NVIDIA is pushing its DRIVE AGX platform into the next generation of in-car assistance. The system now supports advanced AI assistants that can process multiple types of data at once—text, voice, images, and sensor inputs—to make driving safer and the experience smarter.
What the platform does
DRIVE AGX is a high-performance computing backbone designed for vehicles. By running AI models directly on the car's hardware, it enables assistants that don't rely on a constant cloud connection. These assistants can understand a driver's spoken request while simultaneously analyzing a camera feed for road hazards or reading dashboard alerts. That blending of inputs is called multimodal capability, and it's what sets this apart from simpler voice-only systems.
The multimodal approach means the assistant can cross-check what it sees against what it hears. If a driver asks about a nearby landmark while the car's camera detects a pedestrian stepping off the curb, the system can prioritize the safety warning without dropping the conversation. NVIDIA says this kind of real-time, on-device processing reduces latency and keeps critical functions working even in areas with poor connectivity.
For automakers, integrating DRIVE AGX means they can offer features that were previously limited to high-end prototypes. The platform is designed to scale across different vehicle types, from luxury sedans to mass-market models, without requiring a separate data center in the trunk.
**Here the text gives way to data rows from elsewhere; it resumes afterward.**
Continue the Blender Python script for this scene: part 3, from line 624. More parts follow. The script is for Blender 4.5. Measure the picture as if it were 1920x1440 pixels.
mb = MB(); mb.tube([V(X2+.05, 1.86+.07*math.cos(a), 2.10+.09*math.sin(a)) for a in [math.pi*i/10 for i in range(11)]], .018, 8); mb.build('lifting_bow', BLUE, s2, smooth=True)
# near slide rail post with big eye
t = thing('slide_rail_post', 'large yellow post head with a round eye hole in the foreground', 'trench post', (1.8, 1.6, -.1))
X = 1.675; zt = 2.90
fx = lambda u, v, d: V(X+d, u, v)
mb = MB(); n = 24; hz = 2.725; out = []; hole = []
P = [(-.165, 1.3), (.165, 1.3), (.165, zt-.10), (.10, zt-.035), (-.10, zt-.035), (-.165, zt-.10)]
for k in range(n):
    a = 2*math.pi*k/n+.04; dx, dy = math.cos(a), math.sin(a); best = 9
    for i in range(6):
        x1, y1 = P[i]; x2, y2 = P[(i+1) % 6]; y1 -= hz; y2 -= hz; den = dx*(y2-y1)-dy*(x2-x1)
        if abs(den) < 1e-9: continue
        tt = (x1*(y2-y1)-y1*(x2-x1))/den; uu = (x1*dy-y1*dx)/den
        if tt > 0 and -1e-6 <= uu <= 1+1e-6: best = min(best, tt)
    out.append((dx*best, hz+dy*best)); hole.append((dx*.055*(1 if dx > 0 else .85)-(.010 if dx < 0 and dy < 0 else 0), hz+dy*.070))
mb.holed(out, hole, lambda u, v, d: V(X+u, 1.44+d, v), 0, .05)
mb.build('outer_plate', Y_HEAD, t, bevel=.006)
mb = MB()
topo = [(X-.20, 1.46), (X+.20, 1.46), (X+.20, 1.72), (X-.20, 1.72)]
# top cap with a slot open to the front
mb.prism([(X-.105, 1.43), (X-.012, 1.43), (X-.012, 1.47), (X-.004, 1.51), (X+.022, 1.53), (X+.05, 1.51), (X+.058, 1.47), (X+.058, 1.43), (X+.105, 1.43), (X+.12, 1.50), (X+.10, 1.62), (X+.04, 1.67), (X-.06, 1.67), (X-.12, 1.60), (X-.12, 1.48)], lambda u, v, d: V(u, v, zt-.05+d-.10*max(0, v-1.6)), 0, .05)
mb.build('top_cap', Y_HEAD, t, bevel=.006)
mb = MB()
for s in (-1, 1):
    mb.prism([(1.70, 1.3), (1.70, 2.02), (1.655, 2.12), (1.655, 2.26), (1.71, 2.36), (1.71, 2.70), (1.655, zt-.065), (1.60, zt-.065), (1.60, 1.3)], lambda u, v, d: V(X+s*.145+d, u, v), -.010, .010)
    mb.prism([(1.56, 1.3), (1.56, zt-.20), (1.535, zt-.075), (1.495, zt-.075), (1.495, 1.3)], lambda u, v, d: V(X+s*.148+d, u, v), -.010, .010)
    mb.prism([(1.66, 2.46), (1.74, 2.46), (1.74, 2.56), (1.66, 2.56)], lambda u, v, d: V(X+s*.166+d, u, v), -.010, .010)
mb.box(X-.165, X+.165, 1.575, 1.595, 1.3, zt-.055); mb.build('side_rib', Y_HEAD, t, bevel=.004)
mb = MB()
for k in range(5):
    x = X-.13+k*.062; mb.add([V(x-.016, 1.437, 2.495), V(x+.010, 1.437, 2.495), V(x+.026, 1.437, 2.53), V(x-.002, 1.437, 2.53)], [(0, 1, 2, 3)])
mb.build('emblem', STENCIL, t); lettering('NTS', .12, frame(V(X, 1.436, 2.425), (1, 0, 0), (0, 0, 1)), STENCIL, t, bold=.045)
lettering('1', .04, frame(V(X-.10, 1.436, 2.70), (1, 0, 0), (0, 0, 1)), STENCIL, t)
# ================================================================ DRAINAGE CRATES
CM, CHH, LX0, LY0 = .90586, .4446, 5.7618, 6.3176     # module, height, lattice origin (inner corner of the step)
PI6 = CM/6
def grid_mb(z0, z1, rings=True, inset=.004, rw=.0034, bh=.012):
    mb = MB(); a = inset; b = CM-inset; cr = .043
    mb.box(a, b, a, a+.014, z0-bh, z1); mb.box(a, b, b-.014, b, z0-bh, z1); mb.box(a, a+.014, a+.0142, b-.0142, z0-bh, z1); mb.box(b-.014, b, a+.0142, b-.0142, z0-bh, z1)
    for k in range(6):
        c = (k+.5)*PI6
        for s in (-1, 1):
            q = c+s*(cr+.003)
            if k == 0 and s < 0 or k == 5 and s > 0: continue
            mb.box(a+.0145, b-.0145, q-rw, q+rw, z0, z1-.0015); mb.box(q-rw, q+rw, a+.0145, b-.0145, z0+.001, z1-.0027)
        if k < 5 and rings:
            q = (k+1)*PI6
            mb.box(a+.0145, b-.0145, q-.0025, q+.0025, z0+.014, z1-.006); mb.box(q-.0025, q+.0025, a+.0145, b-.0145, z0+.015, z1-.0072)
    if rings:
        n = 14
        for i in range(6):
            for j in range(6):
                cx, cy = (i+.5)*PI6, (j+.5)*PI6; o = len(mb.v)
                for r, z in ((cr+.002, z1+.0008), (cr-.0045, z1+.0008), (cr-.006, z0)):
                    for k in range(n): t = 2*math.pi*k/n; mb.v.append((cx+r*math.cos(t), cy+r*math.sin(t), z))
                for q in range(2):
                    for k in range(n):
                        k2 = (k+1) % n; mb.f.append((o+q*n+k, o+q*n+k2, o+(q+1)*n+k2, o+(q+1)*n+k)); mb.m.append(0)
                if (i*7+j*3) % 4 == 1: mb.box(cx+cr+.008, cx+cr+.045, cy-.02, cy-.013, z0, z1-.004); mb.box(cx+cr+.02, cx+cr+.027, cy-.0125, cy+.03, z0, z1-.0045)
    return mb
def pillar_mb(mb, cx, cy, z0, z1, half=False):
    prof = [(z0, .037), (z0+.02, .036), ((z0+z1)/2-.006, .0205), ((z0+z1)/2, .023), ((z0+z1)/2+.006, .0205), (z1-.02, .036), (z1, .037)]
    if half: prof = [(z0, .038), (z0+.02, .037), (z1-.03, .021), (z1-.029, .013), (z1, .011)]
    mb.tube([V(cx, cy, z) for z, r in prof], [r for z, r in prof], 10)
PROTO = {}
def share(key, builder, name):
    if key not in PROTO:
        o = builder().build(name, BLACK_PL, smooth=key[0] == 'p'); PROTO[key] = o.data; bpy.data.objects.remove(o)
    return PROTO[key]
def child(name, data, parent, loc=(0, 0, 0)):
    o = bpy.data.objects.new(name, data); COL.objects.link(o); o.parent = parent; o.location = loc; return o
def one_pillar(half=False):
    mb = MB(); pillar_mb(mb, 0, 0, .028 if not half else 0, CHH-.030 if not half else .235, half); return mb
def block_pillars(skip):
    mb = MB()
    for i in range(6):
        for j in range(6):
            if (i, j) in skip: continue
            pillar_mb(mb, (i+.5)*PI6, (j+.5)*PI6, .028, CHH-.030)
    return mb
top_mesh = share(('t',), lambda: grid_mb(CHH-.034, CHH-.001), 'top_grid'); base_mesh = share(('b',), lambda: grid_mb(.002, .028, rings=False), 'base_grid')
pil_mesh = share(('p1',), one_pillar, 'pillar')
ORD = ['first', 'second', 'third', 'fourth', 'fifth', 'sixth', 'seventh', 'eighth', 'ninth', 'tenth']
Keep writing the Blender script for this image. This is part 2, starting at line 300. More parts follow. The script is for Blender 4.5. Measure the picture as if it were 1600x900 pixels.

NVIDIA hasn't announced which car brands are first to use the new multimodal assistants, but the company has been working with multiple manufacturers on DRIVE AGX for years. The next step will likely be production vehicles rolling out with the upgraded software, followed by over-the-air updates that add new assistant skills over time. How quickly these cars reach showrooms depends on each automaker's development timeline and regulatory approvals.